Excerpt:
In its latest filing before the federal district court in Dallas on behalf of the Islamic Society of North America (ISNA) and its affiliate organization, the North American Islamic Trust (NAIT) in the Hamas-terrorism financing case, the ACLU has made a noteworthy admission.
Rather than deny that there is copious evidence tying ISNA and NAIT to Hamas and the Muslim Brotherhood, the brief argues that such evidence is merely dated. In a curious footnote on page 7, the reply states:
Assuming the authenticity of documents' dates, the most recent documents to mention either ISNA or NAIT are dated 1991, Gov. Exhs. 3-3 and 3-85, but the majority of the documents are older. Almost all of the numerous exhibits that purport to show financial transactions and that contain any mention of ISNA or NAIT are dated 1988 and 1989 (there are two dated 1990), almost a decade before the majority of the overt acts the government alleges in support of its conspiracy charges against the HLF defendants.

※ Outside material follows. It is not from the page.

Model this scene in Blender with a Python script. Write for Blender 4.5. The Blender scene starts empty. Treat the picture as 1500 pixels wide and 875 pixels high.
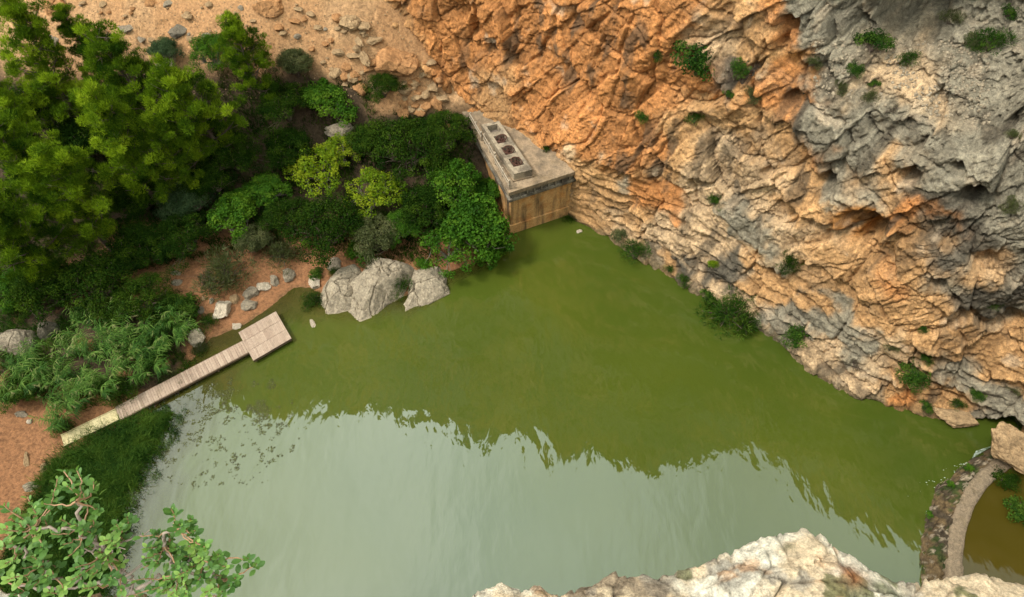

So ISNA and NAIT are not saying that the documents tying their organizations to Hamas are "inauthentic," but that the problem with the evidence is just that it is old. Then, even more curiously, the reply goes on to argue something that the government has not even alleged:
Even if the "evidence" provided some basis for alleging criminality against petitioners, the government's discussion of it shows the government utterly fails to grasp the singular weight and consequence that an official accusation of criminal conduct carries in our criminal justice system and in our society.